Nets convinced return to full health biggest key to title hope

“Wait ’til next year” was the slogan of the old Brooklyn Dodgers. Now their spiritual and sporting successors are fittingly echoing the same refrain.

A Nets superteam built to win it all just got bounced in the second round by the Bucks. But plenty of strong squads suffer heartbreak the year their core is assembled, only to use that as fuel for a championship run the next. Predictably, that will be the Nets’ mindset with their offseason starting earlier than expected.

It has to be.

“Absolutely. That’s got to be our approach, is we were very close,” Steve Nash said Monday. “[We faced] a lot of adversity, and if we can refine and improve what we do, why can’t we take this with us, grow, learn and be back with even more resolve, more of an understanding of what it takes to win?

“That’s definitely the silver lining is what we can take from this, what we can add to our toolbox and to our collective mentality and culture. … Everyone here is fired up to get back to work and build this thing back up, and even stronger.”

Within the Nets’ locker room, there is a firm belief that the single biggest part of getting stronger is getting healthier.

The players are convinced their second-round series would’ve gone differently if Kyrie Irving wasn’t sidelined by a sprained ankle and James Harden wasn’t slowed by a Grade 2 hamstring strain.

That duo logged only 202 minutes all regular season alongside Kevin Durant, and 130 in the postseason. They were a plus-64 in the playoffs, but injuries conspired to keep them from being at their best.

“It’s tough; really tough. We were so close to advancing,” Nash said. “It didn’t go our way this time. But we’ll take some of this with us, and it’ll make us stronger and we’ll approach that next season with this in our toolbox and it’ll grow our character and resolve.”

Yes, they were tantalizingly close in a series of what ifs.

The Nets could’ve been facing Atlanta in the Eastern Conference Finals if Joe Harris had hit just one more 3-pointer in Games 3 or 7. Or if Durant’s toe hadn’t touched the line on his long last-second 2 to send Game 7 into OT, instead of a 3 to send them to the next round. He wears a size 17 shoe, but dons an 18 for games.

That’s how close. And the Nets know it.

“It hurts. It should hurt,” GM Sean Marks said. “But life moves on. Nobody’s feeling sorry for the Nets, and we’re not feeling sorry for ourselves. That’s pro sports.”
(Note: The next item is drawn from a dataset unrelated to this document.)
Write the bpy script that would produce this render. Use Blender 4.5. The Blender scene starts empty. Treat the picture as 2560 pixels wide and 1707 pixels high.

Marks has to take the more analytical bird’s-eye view. He has to be busy with the draft and free agency, trying to extend the contracts of the Big 3 and put the right pieces around them with nine free agents on this roster.

Those decisions are best made dispassionately, not in the heat of the moment. And after a Game 7 loss suffered with gut-wrenching injuries, the moment is still very hot.

Still, Marks insists the early exit was more a disappointment than a failure.

“I don’t look at it as failure. I think the term ‘failure’ can be used in a completely different array of circumstances far more serious than what we went through. Is it disappointment? Yes. Without a doubt,” Marks said. “We’re going to own it, we’re going to grow from it.

James Harden, Kevin Durant and in injured Kyrie Irving will have to wait until next year to try to win a title with the Nets.
James Harden, Kevin Durant and in injured Kyrie Irving will have to wait until next year to try to win a title with the Nets.
N.Y. Post: Charles Wenzelberg

“We’ll be better because of this. We’ll progress through this and learn from the roller-coaster ride that was this season. But I don’t look at this as failure — we all grew as people, as individuals and as a unit. We’re definitely going to come out with the resolve and resiliency to attack next season and achieve our goals.”

It’ll only be a failure if they don’t learn from it and build on it.

Granted, their spiritual and sporting predecessors won five NL pennants from 1941 to ’53, but lost to the Yankees in the World Series all five times. They finally broke through and beat the Bombers in 1955, still the borough’s only title.

The Nets hope their goals don’t take that long.